Guide user to define notification recipients and channels

  • Present currently configured notification channels from existing subscriptions (email addresses and SNS topics), along with a list of existing SNS topics that might be reused.
  • Help the user choose which email addresses and SNS topics should receive anomaly notifications, and whether new SNS topics are needed for particular audiences (e.g., finance, operations, incident management).
  • Work with the user to decide whether notifications are shared across all monitors or targeted per monitor/monitor group, and whether any channels should receive only specific kinds of alerts (such as only high-value anomalies).
  • Finalize and obtain sign-off on the mapping from monitors (or monitor groups) to email and SNS notification channels.

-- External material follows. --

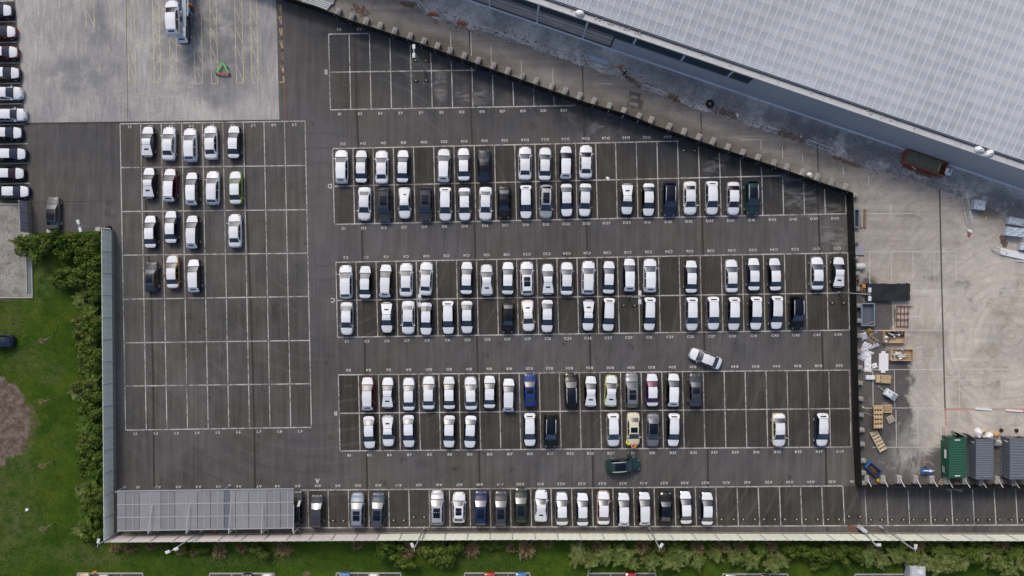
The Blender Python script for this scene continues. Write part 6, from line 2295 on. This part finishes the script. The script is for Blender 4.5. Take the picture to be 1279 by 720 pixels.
hc = [('c', 722, 690, 17, 13, 2.2), ('c', 738, 700, 15, 12, 2.0), ('t', 750, 685, 12, 8, 1.8), ('c', 757, 693, 14, 12, 2.2), ('c', 778, 692, 18, 14, 2.4), ('c', 787, 703, 12, 10, 2.0), ('t', 801, 685, 13, 9, 2.0), ('c', 812, 700, 13, 13, 2.2), ('t', 826, 684, 9, 8, 1.8), ('c', 837, 700, 15, 14, 2.3), ('g', 845, 684, 12, 9, 2.0),
      ('c', 853, 693, 14, 12, 2.2), ('t', 871, 685, 11, 9, 1.9), ('c', 872, 701, 14, 11, 2.2), ('c', 893, 693, 13, 10, 2.0), ('t', 904, 685, 12, 8, 1.8), ('c', 917, 694, 14, 10, 2.0), ('t', 926, 684, 12, 7, 1.6), ('c', 938, 698, 13, 13, 2.2), ('g', 949, 684, 12, 9, 2.0), ('c', 966, 703, 14, 14, 2.2), ('t', 964, 684, 10, 7, 1.6),
      ('t', 988, 683, 11, 6, 1.6), ('b', 990, 690, 14, 9, 2.0), ('b', 1007, 687, 16, 10, 2.2), ('b', 1022, 691, 15, 10, 2.2), ('y', 1040, 684, 14, 8, 2.0), ('b', 1051, 691, 15, 11, 2.2), ('b', 1066, 687, 14, 10, 2.2), ('b', 1034, 696, 15, 8, 1.8), ('y', 1008, 698, 15, 6, 1.4), ('y', 1023, 705, 13, 7, 1.3), ('c', 975, 700, 12, 13, 2.0),
      ('c', 1083, 694, 15, 13, 2.2), ('t', 1092, 683, 12, 7, 1.6), ('c', 1100, 699, 15, 12, 2.2), ('c', 1119, 692, 15, 12, 2.2), ('g', 1124, 683, 12, 9, 2.0), ('c', 1136, 698, 15, 12, 2.2), ('t', 1147, 683, 13, 7, 1.6), ('c', 1153, 701, 14, 14, 2.2), ('c', 1168, 706, 14, 14, 2.2), ('g', 1170, 686, 15, 10, 2.2), ('c', 1183, 697, 17, 13, 2.4), ('c', 1187, 708, 14, 10, 2.2),
      ('y', 1200, 685, 14, 9, 2.0), ('c', 1203, 699, 15, 11, 2.2), ('b', 1215, 688, 14, 10, 2.2), ('c', 1223, 695, 14, 11, 2.2), ('y', 1238, 685, 14, 8, 2.0), ('c', 1243, 700, 16, 14, 2.4), ('t', 1252, 683, 12, 7, 1.6), ('c', 1256, 708, 14, 12, 2.2), ('g', 1264, 690, 14, 11, 2.2), ('c', 1274, 702, 16, 14, 2.4), ('b', 1284, 688, 14, 11, 2.2)]
shrubs(hc, 'in the hedge below the bottom right fence', 'shrubs of the bottom right hedge')

# bare young trees on the lawn
def sapling(px, py, dx, dy, label):
    p = P(px, py)
    t = thing('young_tree', label, 'tree', p, 0, 'bare young trees on the lawn')
    h = 2.6
    tip = P(px + dx, py + dy, h) - p
    b = MB()
    b.tube([(0, 0, 0), (tip.x * .5, tip.y * .5, h * .5), (tip.x, tip.y, h)], [.05, .04, .025], 6)
    b.build('trunk', M('pale_bark', (.36, .33, .25), .8, grain=.2), t)
    o = link('crown', CROWNS['t'][int(px) % 3], t, (tip.x * .9, tip.y * .9, h * .85))
    o.scale = (.55, .4, .45)
for px, py, dx, dy, lab in ((67, 419, -16, 8, 'bare young tree on the lawn, topmost'), (67, 497.5, -16, 5, 'bare young tree on the lawn, second from top'), (68, 575, -18, 8, 'bare young tree on the lawn, third from top'), (68, 653, -16, 9, 'bare young tree on the lawn, fourth from top'),
                            (388, 711, -6, 8, 'bare young tree on the lawn below the bottom fence')):
    sapling(px, py, dx, dy, lab)

# grass tufts
def tufts():
    g = np.random.default_rng(5)
    n = 90000
    px = np.r_[g.uniform(-10, 142, int(n * .66)), g.uniform(130, 1290, n - int(n * .66))]
    py = np.r_[g.uniform(372, 720, int(n * .66)), g.uniform(676, 722, n - int(n * .66))]
    keep = ~(((px + 14) / 52) ** 2 + ((py - 527) / 60) ** 2 < 1)
    keep &= ~((px < 42) & (py < 376))
    px, py = px[keep], py[keep]
    n = len(px)
    x, y = (px - PW / 2) / S, -(py - PH / 2) / S
    a = g.uniform(0, np.pi * 2, n)
    h = g.uniform(.03, .10, n)
    ln = g.uniform(.05, .15, n)
    c = np.c_[x, y, h * .5 + .004]
    u = np.c_[np.cos(a) * ln, np.sin(a) * ln, h * .5]
    v = np.c_[-np.sin(a), np.cos(a), np.zeros(n)] * g.uniform(.02, .05, n)[:, None]
    n_ = NT('grass_blades')
    f = n_.ramp(n_.noise(0.35, 5, .7), .38, .62)
    f2 = n_.ramp(n_.noise(9, 2, .8), .32, .70, .5, 1.7, False)
    pl = n_.spot(5, 650, 7, 9)
    for q in ((55, 345, 2.5, 6), (110, 692, 9, 2.4), (30, 450, 4, 3), (28, 590, 2.5, 5), (66, 470, 3, 2), (300, 700, 14, 1.2), (600, 700, 10, 1.2)):
        pl = n_.math('MAXIMUM', pl, n_.math('MULTIPLY', n_.spot(*q), .8))
    pl = n_.math('MULTIPLY', pl, n_.ramp(n_.noise(.7, 5, .7), .36, .6))
    cc = n_.mix(f, (.032, .080, .006), (.076, .116, .013))
    cc = n_.mix(n_.math('MULTIPLY', pl, .75), cc, (.105, .125, .050))
    m = n_.done(n_.scalecol(cc, f2), .9, spec=.1)
    o = link('grass_tufts', quads(c, u, v, 'grass_tufts', m, .3))
    struct(o, 'stuff')
tufts()

# ------------------------------------------------------------------ people
SKIN = M('skin', (.42, .25, .17), .6)
TROUSER = M('dark_trousers', (.025, .03, .045), .8)
BOOT = M('boots', (.02, .017, .015), .7)
HAIR = M('dark_hair', (.03, .02, .015), .7)
def body_mesh(name, arm_l, arm_r, stride, bend):
    """one skinned body: pelvis root, legs, spine, head, arms, five fingers on each hand"""
    vs, es, rad = [], [], []
    def add(p, r, parent=None):
        vs.append(Vector(p))
        rad.append(r)
        if parent is not None:
            es.append((parent, len(vs) - 1))
        return len(vs) - 1
    pel = add((0, 0, .95), .14)
    sp = add((0, bend * .3, 1.15), .135, pel)
    ch = add((0, bend * .7, 1.38), .155, sp)
    nk = add((0, bend * 1.0, 1.52), .06, ch)
    hd = add((0, bend * 1.15 + .01, 1.64), .095, nk)
    hd2 = add((0, bend * 1.2 + .015, 1.74), .085, hd)
    add((0, bend * 1.15 + .105, 1.66), .016, hd)                       # nose
    for sx, st in ((-1, stride), (1, -stride)):
        hip = add((sx * .10, 0, .90), .095, pel)
        kn = add((sx * .11, st * .5 + .03, .50), .065, hip)
        an = add((sx * .11, st * .9 - .02, .09), .045, kn)
        add((sx * .12, st * .9 + .16, .045), .042, an)
    for sx, (el, ha) in ((-1, arm_l), (1, arm_r)):
        sh = add((sx * .19, bend * .75, 1.43), .065, ch)
        e = add((sx * el[0], el[1] + bend * .6, el[2]), .045, sh)
        w = add((sx * ha[0], ha[1] + bend * .5, ha[2]), .032, e)
        d = (vs[w] - vs[e]).normalized()
        side = d.cross(Vector((0, 0, 1)))
        side = side.normalized() if side.length > .2 else Vector((0, 1, 0))
        palm = add(vs[w] + d * .07, .036, w)
        for k, (o, ln) in enumerate(((-.034, .075), (-.012, .09), (.012, .084), (.034, .066))):
            f0 = add(vs[palm] + d * .035 + side * o, .0115, palm)
            add(vs[f0] + d * ln * .8 - Vector((0, 0, .022)), .009, f0)
        th = add(vs[w] + d * .035 - side * .045, .012, w)
        add(vs[th] + d * .045 - side * .02, .010, th)
    me = bpy.data.meshes.new(name)
    me.from_pydata([tuple(v) for v in vs], es, [])
    o = bpy.data.objects.new(name, me)
    COL.objects.link(o)
    sk = o.modifiers.new('skin', 'SKIN')
    sk.use_smooth_shade = True
    for i, sv_ in enumerate(me.skin_vertices[0].data):
        sv_.radius = (rad[i], rad[i] * (.78 if i in (1, 2) else 1))
        sv_.use_root = i == 0
    ss = o.modifiers.new('sub', 'SUBSURF')
    ss.levels = 1
    ss.render_levels = 1
    dg = bpy.context.evaluated_depsgraph_get()
    out = bpy.data.meshes.new_from_object(o.evaluated_get(dg))
    bpy.data.objects.remove(o)
    out.name = name
    out.materials.clear()
    for m in (SKIN, TROUSER, BOOT):
        out.materials.append(m)
    for p in out.polygons:
        z, x = p.center.z, abs(p.center.x)
        p.material_index = 2 if z < .13 else 1 if z < .98 and x < .26 and not (x > .2 and z > .75) else 0
        p.use_smooth = True
    return out
def jacket_mesh(body, bend, m, name):
    """shirt or coat: the body's own torso and sleeve faces pushed out a little"""
    body.calc_loop_triangles()
    keep = [p for p in body.polygons if .86 < p.center.z < 1.50 or (abs(p.center.x) > .16 and p.center.z > .98)]
    nr = {v.index: v.normal.copy() for v in body.vertices}
    idx, vs, fs = {}, [], []
    for p in keep:
        if abs(p.center.x) > .2 and p.center.z < .9:
            continue
        f = []
        for v in p.vertices:
            if v not in idx:
                idx[v] = len(vs)
                vs.append(tuple(body.vertices[v].co + nr[v] * .022))
            f.append(idx[v])
        fs.append(f)
    b = MB()
    b.add(vs, fs, 0, True)
    return b.mesh(name, m)
POSES = [(((.30, .05, 1.16), (.32, .20, .95)), ((.30, .04, 1.16), (.26, .26, 1.02)), .12, .03), (((.34, .16, 1.25), (.28, .42, 1.12)), ((.34, .16, 1.25), (.26, .42, 1.10)), .06, .18)]
BODIES = [body_mesh('person_body', *p) for p in POSES]
def person(label, px, py, face, pose, jacket, hat, z=0.0):
    p = P(px, py, z + 1.3)
    t = thing('person', label, 'person', (p.x, p.y, z + .015), R(face))
    link('body', BODIES[pose], t)
    link('jacket', jacket_mesh(BODIES[pose], 0, jacket, 'jacket'), t)
    bd = POSES[pose][3]
    b = MB()
    c = (0, bd * 1.18 + .012, 1.70)
    b.lathe([(.135, .0), (.125, .02), (.118, .06), (.09, .10), (.05, .125), (0, .13)], c, 14)
    b.build('hard_hat' if hat is not HAIR else 'hair', hat, t)
    for sx in (-1, 1):
        b = MB()
        b.lathe([(0, .014), (.010, .010), (.014, 0), (.010, -.010), (0, -.014)], (sx * .035, bd * 1.15 + .098, 1.685), 8)
        b.build('eye', BLACKP, t)
        b = MB()
        b.lathe([(0, .03), (.012, .02), (.016, 0), (.010, -.025), (0, -.03)], (sx * .098, bd * 1.15 + .005, 1.665), 8)
        b.build('ear', SKIN, t)
    b = MB().box(0, bd * 1.15 + .100, 1.612, 1.622, .05, .012)
    b.build('mouth', M('lips', (.30, .12, .10), .6), t)
HV_Y = M('hi_vis_yellow', (.62, .72, .05), .6)
HV_O = M('hi_vis_orange', (.72, .17, .03), .6)
person('person in a yellow hi-vis jacket beside the cream car', 783.4, 554.5, -60, 0, HV_Y, M('hat_green', (.45, .62, .06), .4))
person('person in an orange hi-vis jacket in front of the cream car', 793, 560, 20, 1, HV_O, M('hat_orange', (.70, .20, .06), .4))
person('person in an orange hi-vis jacket standing on the gravel', 774.8, 81.5, 200, 0, HV_O, M('hat_orange', (.70, .20, .06), .4))
person('person in dark clothing with a pale hat on the gravel', 780.5, 91, 20, 1, M('dark_coat', (.04, .045, .04), .8), M('hat_cream', (.5, .45, .32), .5))
person('person in a yellow-green and blue jacket beside the hoarding', 1074.5, 508.5, -90, 1, M('blue_coat', (.10, .14, .20), .7), M('hat_green', (.45, .62, .06), .4))
person('person in an orange hi-vis jacket on the transporter deck', 237.5, 6, 180, 0, HV_O, M('hat_coral', (.75, .26, .16), .4), z=1.0)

Inventory SNS topics for anomaly notifications

  • Compile a catalog of SNS topics that are suitable for anomaly notifications, focusing on cost and operations–related topics.
  • For each topic, record its name, ARN, region, display name, existing subscriptions (protocols and endpoints), and key elements of its access policy (who can publish and subscribe).
  • Identify which topics are already used by Cost Anomaly Detection and highlight good candidates for reuse based on naming and current purpose.
  • Produce a structured SNS topic inventory to support the configuration phase.

Configuration

This phase builds or updates the notification infrastructure and Cost Anomaly Detection subscriptions based on the agreed design.

Create SNS topics for anomaly alerts (as needed)

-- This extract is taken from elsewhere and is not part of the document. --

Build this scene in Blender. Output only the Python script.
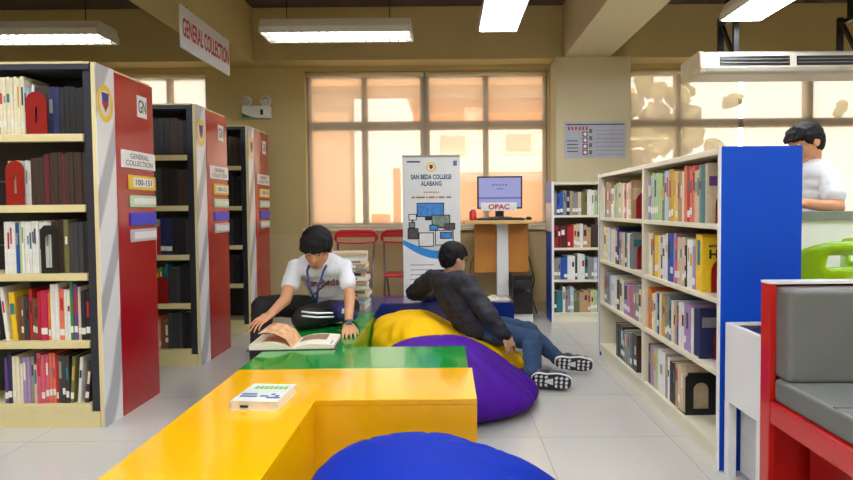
import bpy, bmesh, math, random
from mathutils import Vector, Matrix, Euler, noise
from mathutils.bvhtree import BVHTree

random.seed(7)
S = bpy.context.scene
COL = S.collection
PI = math.pi
for o in list(bpy.data.objects):
    bpy.data.objects.remove(o)

# ------------------------------------------------------------------ camera
FPX, EYE = 570.0, 1.08
cam = bpy.data.cameras.new('camera')
cam.sensor_fit = 'HORIZONTAL'; cam.sensor_width = 36.0
cam.lens = FPX * 36.0 / 853.0
cam.shift_x = -20.5 / 853.0
cam.shift_y = -12.0 / 853.0
cam.clip_start = 0.05; cam.clip_end = 300
camo = bpy.data.objects.new('camera', cam); COL.objects.link(camo)
camo.matrix_world = (Matrix.Translation((0, 0, EYE)) @ Matrix.Rotation(math.radians(90 - 2.0), 4, 'X')
                     @ Matrix.Rotation(math.radians(-0.5), 4, 'Z'))
S.camera = camo

# ------------------------------------------------------------------ sky, sun, exposure
world = bpy.data.worlds.new('sky'); S.world = world; world.use_nodes = True
wn = world.node_tree.nodes; wl = world.node_tree.links; wn.clear()
wo = wn.new('ShaderNodeOutputWorld'); bg = wn.new('ShaderNodeBackground')
sky = wn.new('ShaderNodeTexSky'); sky.sky_type = 'HOSEK_WILKIE'; sky.turbidity = 6.0
sky.sun_direction = (-0.35, -0.5, 0.75)
bg.inputs['Strength'].default_value = 9.0
hz = wn.new('ShaderNodeMix'); hz.data_type = 'RGBA'; hz.inputs[0].default_value = .7; hz.inputs[7].default_value = (.42, .41, .39, 1)   # bright hazy overcast
wl.new(sky.outputs[0], hz.inputs[6]); wl.new(hz.outputs[2], bg.inputs[0]); wl.new(bg.outputs[0], wo.inputs[0])
sun = bpy.data.lights.new('sun', 'SUN'); sun.energy = 9.5; sun.angle = 0.01; sun.color = (1, .97, .92)
suno = bpy.data.objects.new('sun', sun); COL.objects.link(suno)
suno.rotation_euler = Vector((0.35, 0.6, -0.75)).to_track_quat('-Z', 'Y').to_euler()
LAMP = 27.0            # emission of the fluorescent fittings
S.view_settings.view_transform = 'Standard'
S.view_settings.look = 'None'
S.view_settings.gamma = 1.0
S.view_settings.use_curve_mapping = False
S.view_settings.exposure = 0.0

# ------------------------------------------------------------------ materials
def lin(h):
    if isinstance(h, str):
        h = h.lstrip('#'); c = [int(h[i:i + 2], 16) / 255 for i in (0, 2, 4)]
    else:
        c = [x / 255 for x in h]
    return tuple((x / 12.92 if x <= .04045 else ((x + .055) / 1.055) ** 2.4) for x in c) + (1,)

_M = {}
def mat(name, col, rough=.5, metal=0, spec=.5, coat=0, var=.08, scale=9, bump=0, bscale=200, emit=0, sheen=0):
    if name in _M: return _M[name]
    m = bpy.data.materials.new(name); m.use_nodes = True
    nt = m.node_tree; b = nt.nodes['Principled BSDF']
    c = lin(col)
    b.inputs['Roughness'].default_value = rough
    b.inputs['Metallic'].default_value = metal
    b.inputs['Specular IOR Level'].default_value = spec
    b.inputs['Coat Weight'].default_value = coat
    b.inputs['Coat Roughness'].default_value = .08
    if sheen: b.inputs['Sheen Weight'].default_value = sheen
    tc = nt.nodes.new('ShaderNodeTexCoord')
    n = nt.nodes.new('ShaderNodeTexNoise'); n.inputs['Scale'].default_value = scale; n.inputs['Detail'].default_value = 4
    nt.links.new(tc.outputs['Object'], n.inputs['Vector'])
    mr = nt.nodes.new('ShaderNodeMapRange'); mr.inputs[1].default_value = .3; mr.inputs[2].default_value = .7
    mr.inputs[3].default_value = 1 - var; mr.inputs[4].default_value = 1 + var
    nt.links.new(n.outputs[0], mr.inputs[0])
    mx = nt.nodes.new('ShaderNodeMix'); mx.data_type = 'RGBA'; mx.blend_type = 'MULTIPLY'; mx.inputs[0].default_value = 1
    mx.inputs[6].default_value = c
    cb = nt.nodes.new('ShaderNodeCombineColor')
    for k in range(3): nt.links.new(mr.outputs[0], cb.inputs[k])
    nt.links.new(cb.outputs[0], mx.inputs[7])
    nt.links.new(mx.outputs[2], b.inputs['Base Color'])
    if bump:
        bn = nt.nodes.new('ShaderNodeTexNoise'); bn.inputs['Scale'].default_value = bscale; bn.inputs['Detail'].default_value = 5
        nt.links.new(tc.outputs['Object'], bn.inputs['Vector'])
        bp = nt.nodes.new('ShaderNodeBump'); bp.inputs['Strength'].default_value = bump; bp.inputs['Distance'].default_value = .004
        nt.links.new(bn.outputs[0], bp.inputs['Height']); nt.links.new(bp.outputs[0], b.inputs['Normal'])
    if emit:
        b.inputs['Emission Color'].default_value = c; b.inputs['Emission Strength'].default_value = emit
    _M[name] = m
    return m

def glow(name, col, s, base=.8):
    if name in _M: return _M[name]
    m = bpy.data.materials.new(name); m.use_nodes = True
    b = m.node_tree.nodes['Principled BSDF']
    b.inputs['Base Color'].default_value = (base, base, base, 1)
    b.inputs['Emission Color'].default_value = lin(col); b.inputs['Emission Strength'].default_value = s
    _M[name] = m; return m

# ------------------------------------------------------------------ mesh builder
class MB:
    def __init__(s): s.bm = bmesh.new()
    def box(s, x0, x1, y0, y1, z0, z1, M=None, mi=0):
        c = [(x0, y0, z0), (x1, y0, z0), (x1, y1, z0), (x0, y1, z0), (x0, y0, z1), (x1, y0, z1), (x1, y1, z1), (x0, y1, z1)]
        v = [s.bm.verts.new(M @ Vector(p) if M else p) for p in c]
        for f in ((3, 2, 1, 0), (4, 5, 6, 7), (0, 1, 5, 4), (1, 2, 6, 5), (2, 3, 7, 6), (3, 0, 4, 7)):
            fa = s.bm.faces.new([v[i] for i in f]); fa.material_index = mi
        return s
    def prism(s, pts, axis, a0, a1, M=None, mi=0):
        """polygon pts (2D) extruded along axis: X -> pts are (y,z); Y -> (x,z); Z -> (x,y)"""
        def P(p, a):
            q = {'X': (a, p[0], p[1]), 'Y': (p[0], a, p[1]), 'Z': (p[0], p[1], a)}[axis]
            return M @ Vector(q) if M else Vector(q)
        A = [s.bm.verts.new(P(p, a0)) for p in pts]; B = [s.bm.verts.new(P(p, a1)) for p in pts]
        n = len(pts)
        fs = [s.bm.faces.new(A), s.bm.faces.new(B[::-1])]
        for i in range(n): fs.append(s.bm.faces.new((A[i], B[i], B[(i + 1) % n], A[(i + 1) % n])))
        for f in fs: f.material_index = mi
        bmesh.ops.recalc_face_normals(s.bm, faces=fs)
        return s
    def tube(s, pts, r, n=8, closed=False):
        pts = [Vector(p) for p in pts]; rr = r if isinstance(r, (list, tuple)) else [r] * len(pts)
        L = len(pts); rings = []; up = None
        for i, p in enumerate(pts):
            a = pts[i - 1] if (i or closed) else p; b = pts[(i + 1) % L] if (i < L - 1 or closed) else p
            t = (b - a).normalized()
            if up is None:
                up = t.orthogonal().normalized()
            up = (up - t * up.dot(t))
            up = up.normalized() if up.length > 1e-6 else t.orthogonal().normalized()
            w = t.cross(up)
            rings.append([s.bm.verts.new(p + (up * math.cos(2 * PI * k / n) + w * math.sin(2 * PI * k / n)) * rr[i]) for k in range(n)])
        fs = []
        for i in range(L if closed else L - 1):
            A, B = rings[i], rings[(i + 1) % L]
            for k in range(n): fs.append(s.bm.faces.new((A[k], A[(k + 1) % n], B[(k + 1) % n], B[k])))
        if not closed: fs += [s.bm.faces.new(rings[0][::-1]), s.bm.faces.new(rings[-1])]
        bmesh.ops.recalc_face_normals(s.bm, faces=fs)
        return s
    def lathe(s, prof, c=(0, 0, 0), n=20, M=None):
        c = Vector(c); rings = []
        for r, z in prof:
            if r < 1e-6:
                q = c + Vector((0, 0, z)); rings.append([s.bm.verts.new(M @ q if M else q)])
            else:
                R = []
                for k in range(n):
                    q = c + Vector((r * math.cos(2 * PI * k / n), r * math.sin(2 * PI * k / n), z)); R.append(s.bm.verts.new(M @ q if M else q))
                rings.append(R)
        fs = []
        for A, B in zip(rings, rings[1:]):
            for k in range(n):
                a = [A[k % len(A)]] + ([A[(k + 1) % n]] if len(A) > 1 else [])
                b = ([B[(k + 1) % n]] if len(B) > 1 else []) + [B[k % len(B)]]
                if len(a + b) > 2: fs.append(s.bm.faces.new(a + b))
        for R in (rings[0], rings[-1]):
            if len(R) > 1: fs.append(s.bm.faces.new(R))
        bmesh.ops.recalc_face_normals(s.bm, faces=fs)
        return s
    def ell(s, c, r, M=None, seg=16, rings=10):
        T = Matrix.Translation(Vector(c)) @ (M.to_4x4() if M else Matrix.Identity(4)) @ Matrix.Diagonal((*([r] * 3 if isinstance(r, (int, float)) else r), 1))
        bmesh.ops.create_uvsphere(s.bm, u_segments=seg, v_segments=rings, radius=1, matrix=T)
        return s
    def cap(s, p, q, r0, r1, n=14):
        """tapered capsule"""
        p, q = Vector(p), Vector(q)
        d = q - p
        Q = d.to_track_quat('Z', 'Y').to_matrix() if d.length > 1e-6 else None
        s.ell(p, r0, Q, n, 8); s.ell(q, r1, Q, n, 8)
        if d.length > 1e-6: s.tube([p, q], [r0, r1], n)
        return s
    def build(s, name, m=None, parent=None, bevel=0, smooth=False, loc=None, seg=2):
        me = bpy.data.meshes.new(name); s.bm.to_mesh(me); s.bm.free()
        return link(name, me, m, parent, bevel, smooth, loc, seg)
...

  • Determine which new SNS topics are required according to the approved notification design.
  • Define topic names consistent with organizational naming standards and choose appropriate regions.
  • Create any required topics, optionally setting clear display names for readability in notifications.
  • Apply least-privilege access policies that allow intended publishers and managers only.
  • Record ARNs, regions, and topic details centrally for use when configuring subscriptions.

Configure SNS subscriptions for recipients

  • For each SNS topic designated for anomaly alerts, determine the full list of recipients and endpoints from the approved mapping.
  • Create or confirm SNS subscriptions for the required protocols (email/email-json, SMS, HTTP/HTTPS, Lambda, SQS, etc.), ensuring endpoints are correctly specified.
  • Ensure that any confirmation steps (like email opt-in) are triggered and tracked.
  • Record the active subscriptions per topic and verify they align with the intended audiences and purposes.

Adjust SNS topic policies for Cost Anomaly Detection publishing

  • Identify all SNS topics that will be referenced by Cost Anomaly Detection alert subscriptions.
  • Review current access policies for these topics and determine which AWS Billing and Cost Management service principals or accounts must be allowed to publish.
  • Update topic policies to grant precise publish permissions for Cost Anomaly Detection while preserving existing protections and avoiding unnecessary access expansion.
  • Validate and record the updated policies, confirming that all intended topics can receive anomaly notifications.

Create Cost Anomaly Detection subscriptions

  • Using the finalized design, identify monitors that need new alert subscriptions because they lack coverage or do not meet requirements.
  • For each new subscription, define an appropriate name, associate the correct monitor ARN(s), and configure threshold type, threshold value, and alert frequency per user input.
  • Attach the agreed email recipients and SNS topics to each subscription, along with any additional properties supported by Cost Anomaly Detection that reflect user intent.
  • Create the subscriptions, then capture their identifiers/ARNs and confirm that they are active and correctly associated with the intended monitors and channels.

Update existing anomaly subscriptions

  • From the inventory, find existing subscriptions tied to user-selected monitors that require changes.
  • Compare current thresholds, frequencies, and notification channels against the approved configuration.
  • Update thresholds, frequencies, email recipients, and SNS topics as needed so subscriptions match the desired state.
  • Where required, disable or remove subscriptions for monitors that should no longer generate alerts.
  • Record the final configuration of all updated subscriptions and confirm that each is in the correct active or disabled state.

Validation

Validate Cost Anomaly Detection subscriptions and notification paths

  • Retrieve the current list of monitors and alert subscriptions after all changes.
  • Confirm that every monitor the user designated for alerting now has at least one active subscription, with threshold type, threshold value, and alert frequency matching the approved design.
  • Verify that each subscription has exactly the intended email recipients and SNS topics, with no unexpected destinations.
  • Ensure that SNS topic policies still allow Cost Anomaly Detection to publish to all referenced topics.
  • Where feasible, test at least one SNS notification path (e.g., by sending a non–anomaly test message to a relevant topic) to confirm end-to-end delivery.
  • Document the final mapping of monitors, subscriptions, thresholds, frequencies, and notification channels, and validate that the configuration meets the original goal of reliably alerting on detected cost anomalies.